RECORDED DATA:
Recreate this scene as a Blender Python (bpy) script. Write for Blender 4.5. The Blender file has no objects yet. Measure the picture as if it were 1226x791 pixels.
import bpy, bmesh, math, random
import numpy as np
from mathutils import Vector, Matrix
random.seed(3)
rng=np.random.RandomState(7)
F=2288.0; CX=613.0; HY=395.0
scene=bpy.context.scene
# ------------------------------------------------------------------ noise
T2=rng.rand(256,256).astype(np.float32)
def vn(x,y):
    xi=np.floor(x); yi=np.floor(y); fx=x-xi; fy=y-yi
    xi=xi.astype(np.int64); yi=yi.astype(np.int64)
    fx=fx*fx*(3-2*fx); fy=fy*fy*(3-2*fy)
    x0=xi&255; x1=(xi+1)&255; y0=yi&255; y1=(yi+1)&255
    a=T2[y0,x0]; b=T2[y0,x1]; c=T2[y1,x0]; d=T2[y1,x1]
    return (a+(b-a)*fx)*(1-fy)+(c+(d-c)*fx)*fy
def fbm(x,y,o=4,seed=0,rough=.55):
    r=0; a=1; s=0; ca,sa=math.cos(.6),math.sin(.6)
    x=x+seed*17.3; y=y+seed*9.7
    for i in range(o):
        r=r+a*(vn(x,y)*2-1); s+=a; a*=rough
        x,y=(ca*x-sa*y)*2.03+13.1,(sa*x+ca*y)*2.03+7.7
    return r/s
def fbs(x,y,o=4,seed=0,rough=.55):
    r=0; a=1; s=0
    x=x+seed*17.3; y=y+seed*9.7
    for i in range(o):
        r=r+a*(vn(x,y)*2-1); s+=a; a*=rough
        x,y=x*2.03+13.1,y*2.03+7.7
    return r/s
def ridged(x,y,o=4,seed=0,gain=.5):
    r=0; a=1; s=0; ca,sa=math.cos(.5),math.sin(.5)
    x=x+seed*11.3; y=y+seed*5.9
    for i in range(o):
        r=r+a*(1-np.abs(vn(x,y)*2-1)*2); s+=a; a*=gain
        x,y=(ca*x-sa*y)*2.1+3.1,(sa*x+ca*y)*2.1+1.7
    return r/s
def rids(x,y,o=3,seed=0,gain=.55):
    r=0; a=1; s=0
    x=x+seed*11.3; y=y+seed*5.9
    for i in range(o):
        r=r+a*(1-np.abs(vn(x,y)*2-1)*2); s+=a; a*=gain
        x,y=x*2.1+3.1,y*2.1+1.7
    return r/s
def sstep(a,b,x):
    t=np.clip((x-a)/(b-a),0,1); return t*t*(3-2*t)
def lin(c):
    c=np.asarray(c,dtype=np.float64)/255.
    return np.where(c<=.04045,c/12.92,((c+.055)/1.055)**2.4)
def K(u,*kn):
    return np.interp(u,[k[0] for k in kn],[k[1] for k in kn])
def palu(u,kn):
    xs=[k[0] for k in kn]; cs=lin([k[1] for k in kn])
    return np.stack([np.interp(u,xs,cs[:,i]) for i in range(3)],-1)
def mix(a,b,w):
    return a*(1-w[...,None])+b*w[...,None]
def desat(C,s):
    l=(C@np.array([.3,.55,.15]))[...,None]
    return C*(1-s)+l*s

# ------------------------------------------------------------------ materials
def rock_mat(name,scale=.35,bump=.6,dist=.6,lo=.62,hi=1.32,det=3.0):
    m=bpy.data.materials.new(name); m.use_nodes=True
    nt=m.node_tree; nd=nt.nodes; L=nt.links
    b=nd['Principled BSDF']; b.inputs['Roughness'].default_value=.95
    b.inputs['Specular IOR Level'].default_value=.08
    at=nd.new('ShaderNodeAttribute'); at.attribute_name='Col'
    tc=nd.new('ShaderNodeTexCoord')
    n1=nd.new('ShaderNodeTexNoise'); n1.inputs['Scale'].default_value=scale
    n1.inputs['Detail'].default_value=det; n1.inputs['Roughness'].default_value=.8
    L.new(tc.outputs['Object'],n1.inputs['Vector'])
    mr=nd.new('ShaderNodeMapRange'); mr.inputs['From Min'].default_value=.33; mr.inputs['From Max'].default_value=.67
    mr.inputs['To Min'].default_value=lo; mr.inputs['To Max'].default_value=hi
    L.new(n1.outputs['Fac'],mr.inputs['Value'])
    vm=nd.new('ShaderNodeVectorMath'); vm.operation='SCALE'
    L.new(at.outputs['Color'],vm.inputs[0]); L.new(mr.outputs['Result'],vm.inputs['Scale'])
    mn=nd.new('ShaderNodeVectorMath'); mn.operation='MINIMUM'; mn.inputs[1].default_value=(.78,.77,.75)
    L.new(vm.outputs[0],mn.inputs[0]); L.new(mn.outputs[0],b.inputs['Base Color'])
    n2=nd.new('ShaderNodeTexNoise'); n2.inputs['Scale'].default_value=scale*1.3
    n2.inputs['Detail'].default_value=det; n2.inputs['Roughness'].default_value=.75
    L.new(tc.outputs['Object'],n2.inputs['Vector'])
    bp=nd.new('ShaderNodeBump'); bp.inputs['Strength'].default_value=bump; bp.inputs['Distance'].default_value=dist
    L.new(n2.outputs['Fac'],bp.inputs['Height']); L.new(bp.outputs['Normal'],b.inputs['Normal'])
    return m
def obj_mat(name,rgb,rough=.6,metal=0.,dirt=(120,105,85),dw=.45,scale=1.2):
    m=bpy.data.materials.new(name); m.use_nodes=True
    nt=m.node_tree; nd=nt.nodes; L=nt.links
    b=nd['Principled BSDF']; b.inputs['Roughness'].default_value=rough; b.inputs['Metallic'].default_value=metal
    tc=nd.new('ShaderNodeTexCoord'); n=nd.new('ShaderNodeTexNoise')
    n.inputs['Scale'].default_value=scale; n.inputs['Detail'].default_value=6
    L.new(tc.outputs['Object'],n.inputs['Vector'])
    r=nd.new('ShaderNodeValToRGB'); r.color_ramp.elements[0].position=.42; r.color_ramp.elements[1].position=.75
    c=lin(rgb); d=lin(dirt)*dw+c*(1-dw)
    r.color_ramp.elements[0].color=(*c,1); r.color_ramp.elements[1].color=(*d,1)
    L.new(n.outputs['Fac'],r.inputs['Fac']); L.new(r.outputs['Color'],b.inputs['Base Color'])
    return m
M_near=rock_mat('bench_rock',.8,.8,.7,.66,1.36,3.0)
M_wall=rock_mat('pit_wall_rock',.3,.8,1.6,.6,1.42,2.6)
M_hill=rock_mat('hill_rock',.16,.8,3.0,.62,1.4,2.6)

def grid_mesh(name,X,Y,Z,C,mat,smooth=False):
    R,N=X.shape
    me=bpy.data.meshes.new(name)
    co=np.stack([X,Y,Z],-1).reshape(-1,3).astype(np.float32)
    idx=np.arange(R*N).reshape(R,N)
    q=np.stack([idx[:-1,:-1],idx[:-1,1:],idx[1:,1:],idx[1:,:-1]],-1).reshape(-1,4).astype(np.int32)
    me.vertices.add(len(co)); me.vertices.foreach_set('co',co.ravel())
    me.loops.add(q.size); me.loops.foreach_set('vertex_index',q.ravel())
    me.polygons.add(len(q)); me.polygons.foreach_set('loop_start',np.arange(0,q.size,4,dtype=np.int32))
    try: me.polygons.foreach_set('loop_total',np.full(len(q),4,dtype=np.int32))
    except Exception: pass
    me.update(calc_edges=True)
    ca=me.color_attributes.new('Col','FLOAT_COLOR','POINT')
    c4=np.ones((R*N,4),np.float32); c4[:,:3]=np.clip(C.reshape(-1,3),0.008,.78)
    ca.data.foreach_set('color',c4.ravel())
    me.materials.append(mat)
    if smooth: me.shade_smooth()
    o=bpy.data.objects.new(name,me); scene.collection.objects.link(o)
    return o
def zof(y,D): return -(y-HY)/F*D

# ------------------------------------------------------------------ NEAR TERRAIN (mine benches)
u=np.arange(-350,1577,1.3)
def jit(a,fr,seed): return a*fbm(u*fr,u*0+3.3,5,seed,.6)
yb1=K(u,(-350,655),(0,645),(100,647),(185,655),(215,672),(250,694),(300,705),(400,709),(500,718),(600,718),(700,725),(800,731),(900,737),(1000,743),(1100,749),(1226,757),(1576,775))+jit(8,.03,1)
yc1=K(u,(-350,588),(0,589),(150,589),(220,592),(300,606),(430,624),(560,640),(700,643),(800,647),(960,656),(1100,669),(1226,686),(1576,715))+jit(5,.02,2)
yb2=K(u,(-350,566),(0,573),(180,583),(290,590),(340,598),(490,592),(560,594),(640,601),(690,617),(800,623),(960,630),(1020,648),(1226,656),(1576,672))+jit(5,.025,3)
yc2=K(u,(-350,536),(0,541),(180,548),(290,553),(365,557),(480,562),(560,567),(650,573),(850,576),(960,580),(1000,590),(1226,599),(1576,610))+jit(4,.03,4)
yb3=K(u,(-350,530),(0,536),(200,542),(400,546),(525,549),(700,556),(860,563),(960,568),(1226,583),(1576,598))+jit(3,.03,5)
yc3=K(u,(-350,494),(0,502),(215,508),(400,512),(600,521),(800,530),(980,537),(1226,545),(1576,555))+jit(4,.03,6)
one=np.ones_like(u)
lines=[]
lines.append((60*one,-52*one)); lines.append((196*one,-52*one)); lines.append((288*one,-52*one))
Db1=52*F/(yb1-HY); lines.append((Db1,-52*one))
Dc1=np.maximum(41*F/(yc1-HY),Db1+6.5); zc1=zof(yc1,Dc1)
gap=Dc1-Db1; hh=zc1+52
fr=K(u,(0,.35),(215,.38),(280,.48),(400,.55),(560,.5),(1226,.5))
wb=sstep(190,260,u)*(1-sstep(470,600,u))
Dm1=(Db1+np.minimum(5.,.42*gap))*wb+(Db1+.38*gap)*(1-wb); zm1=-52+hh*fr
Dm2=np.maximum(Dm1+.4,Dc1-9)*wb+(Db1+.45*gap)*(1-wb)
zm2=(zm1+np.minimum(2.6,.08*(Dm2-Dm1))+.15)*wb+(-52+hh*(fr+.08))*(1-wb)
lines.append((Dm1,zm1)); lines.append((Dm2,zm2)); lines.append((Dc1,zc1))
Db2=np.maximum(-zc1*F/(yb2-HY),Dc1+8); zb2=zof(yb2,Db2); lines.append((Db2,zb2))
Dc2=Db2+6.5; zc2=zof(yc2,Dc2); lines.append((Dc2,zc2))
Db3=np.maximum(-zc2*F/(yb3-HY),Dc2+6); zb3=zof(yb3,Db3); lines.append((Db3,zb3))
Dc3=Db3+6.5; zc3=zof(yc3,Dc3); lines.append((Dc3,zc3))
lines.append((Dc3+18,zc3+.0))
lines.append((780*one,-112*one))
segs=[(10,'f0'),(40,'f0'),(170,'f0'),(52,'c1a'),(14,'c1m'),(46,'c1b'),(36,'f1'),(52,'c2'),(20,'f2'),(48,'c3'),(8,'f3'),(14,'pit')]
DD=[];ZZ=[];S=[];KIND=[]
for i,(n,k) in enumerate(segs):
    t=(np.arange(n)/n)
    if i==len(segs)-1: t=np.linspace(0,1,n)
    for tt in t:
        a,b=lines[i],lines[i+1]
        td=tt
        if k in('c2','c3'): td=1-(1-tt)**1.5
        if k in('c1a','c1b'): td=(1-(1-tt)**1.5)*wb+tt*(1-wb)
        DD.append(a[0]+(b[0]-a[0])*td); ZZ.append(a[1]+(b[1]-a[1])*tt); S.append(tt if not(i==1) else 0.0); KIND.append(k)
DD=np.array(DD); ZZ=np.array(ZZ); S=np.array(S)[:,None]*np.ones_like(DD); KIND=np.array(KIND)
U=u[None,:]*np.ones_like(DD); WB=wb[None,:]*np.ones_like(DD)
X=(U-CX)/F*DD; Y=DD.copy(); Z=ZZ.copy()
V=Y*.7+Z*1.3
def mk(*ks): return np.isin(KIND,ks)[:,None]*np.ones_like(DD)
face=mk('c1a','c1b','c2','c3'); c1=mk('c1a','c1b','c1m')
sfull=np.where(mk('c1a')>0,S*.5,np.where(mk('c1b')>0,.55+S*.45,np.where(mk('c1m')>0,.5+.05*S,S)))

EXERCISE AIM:
Include the first line, the line containing "return C*(1-s)+l*s", and every line between them, copied exactly from the material above; output no other line.

RESULT OF THIS EXERCISE:
Recreate this scene as a Blender Python (bpy) script. Write for Blender 4.5. The Blender file has no objects yet. Measure the picture as if it were 1226x791 pixels.
import bpy, bmesh, math, random
import numpy as np
from mathutils import Vector, Matrix
random.seed(3)
rng=np.random.RandomState(7)
F=2288.0; CX=613.0; HY=395.0
scene=bpy.context.scene
# ------------------------------------------------------------------ noise
T2=rng.rand(256,256).astype(np.float32)
def vn(x,y):
    xi=np.floor(x); yi=np.floor(y); fx=x-xi; fy=y-yi
    xi=xi.astype(np.int64); yi=yi.astype(np.int64)
    fx=fx*fx*(3-2*fx); fy=fy*fy*(3-2*fy)
    x0=xi&255; x1=(xi+1)&255; y0=yi&255; y1=(yi+1)&255
    a=T2[y0,x0]; b=T2[y0,x1]; c=T2[y1,x0]; d=T2[y1,x1]
    return (a+(b-a)*fx)*(1-fy)+(c+(d-c)*fx)*fy
def fbm(x,y,o=4,seed=0,rough=.55):
    r=0; a=1; s=0; ca,sa=math.cos(.6),math.sin(.6)
    x=x+seed*17.3; y=y+seed*9.7
    for i in range(o):
        r=r+a*(vn(x,y)*2-1); s+=a; a*=rough
        x,y=(ca*x-sa*y)*2.03+13.1,(sa*x+ca*y)*2.03+7.7
    return r/s
def fbs(x,y,o=4,seed=0,rough=.55):
    r=0; a=1; s=0
    x=x+seed*17.3; y=y+seed*9.7
    for i in range(o):
        r=r+a*(vn(x,y)*2-1); s+=a; a*=rough
        x,y=x*2.03+13.1,y*2.03+7.7
    return r/s
def ridged(x,y,o=4,seed=0,gain=.5):
    r=0; a=1; s=0; ca,sa=math.cos(.5),math.sin(.5)
    x=x+seed*11.3; y=y+seed*5.9
    for i in range(o):
        r=r+a*(1-np.abs(vn(x,y)*2-1)*2); s+=a; a*=gain
        x,y=(ca*x-sa*y)*2.1+3.1,(sa*x+ca*y)*2.1+1.7
    return r/s
def rids(x,y,o=3,seed=0,gain=.55):
    r=0; a=1; s=0
    x=x+seed*11.3; y=y+seed*5.9
    for i in range(o):
        r=r+a*(1-np.abs(vn(x,y)*2-1)*2); s+=a; a*=gain
        x,y=x*2.1+3.1,y*2.1+1.7
    return r/s
def sstep(a,b,x):
    t=np.clip((x-a)/(b-a),0,1); return t*t*(3-2*t)
def lin(c):
    c=np.asarray(c,dtype=np.float64)/255.
    return np.where(c<=.04045,c/12.92,((c+.055)/1.055)**2.4)
def K(u,*kn):
    return np.interp(u,[k[0] for k in kn],[k[1] for k in kn])
def palu(u,kn):
    xs=[k[0] for k in kn]; cs=lin([k[1] for k in kn])
    return np.stack([np.interp(u,xs,cs[:,i]) for i in range(3)],-1)
def mix(a,b,w):
    return a*(1-w[...,None])+b*w[...,None]
def desat(C,s):
    l=(C@np.array([.3,.55,.15]))[...,None]
    return C*(1-s)+l*s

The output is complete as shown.